Ja, es gibt Fehlentwicklungen. Und die gehören entschlossen bekämpft. Aber bitte mit einem ärmelhochgekrempelten Ansatz. Warum nicht beispielsweise eine „Allianz der Willigen“ bilden zum Bürokratieabbau auf nationaler wie auf EU-Ebene? Mit rasch für den Bürger spürbaren Vorschlägen. Beispielsweise der Verpflichtung, jeden Monat fünf von Bürgerforen in Parlamenten entwickelte Vorschläge zur Streichung von Regeln umzusetzen. Auch im Europäischen Parlament. Warum halten die EU-Parlamentarier dazu nicht daheim monatlich Sprechstunden ab? Warum wird nicht automatisch der jeweilige Parlaments-Berichterstatter zum Ombudsmann für die bürokratiefreie Umsetzung neuer Regeln? Auch mehr Wettbewerbe zur Identifizierung von „Bürokratiebremsen“ wären klug und kostenfrei, wie etwa die Mitarbeiter-Challenge „SOKO Digitalisierung und Entbürokratisierung“ des Wirtschaftsministeriums.
Europa braucht jetzt Sicherheit und Wettbewerbsfähigkeit. Beides ist kostspielig, aber mit Einfallsreichtum, Motivation und neuen Technologien durchaus zu bewältigen. Also los, billigere Energie beschaffen, neue Pflegemodelle entwickeln, industrielle Rüstungs-Cluster bilden, Forschungsprojekte antauchen, den Binnenmarkt durchsetzen, einen europäischen Kapitalmarkt schaffen, Bürger überzeugen. Übrigens: Wie niederschmetternd muss der Anblick von uns alten, fitten, wohlhabenden, aber mutlosen Kopfhängenlassern für unsere Jugend sein!
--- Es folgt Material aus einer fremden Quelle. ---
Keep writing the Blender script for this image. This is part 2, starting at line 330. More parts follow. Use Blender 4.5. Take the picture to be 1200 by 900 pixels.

Der Unternehmer Hans Peter Haselsteiner bringt es auf den Punkt, wenn er vor der Vernachlässigung der „Großvaterpflichten“ warnt.
Wir haben keinen Bedarf an noch mehr negativer Energie. Gebraucht werden nicht Abizahrer, sondern Anpacker. Das Mindset der Baumeister, nicht der Jammerlappen. Das wirksamste Antidepressivum heißt Tun. Unbeeindruckt. Innere Haltung: „GnaKo“ – gnadenlose Konstruktivität.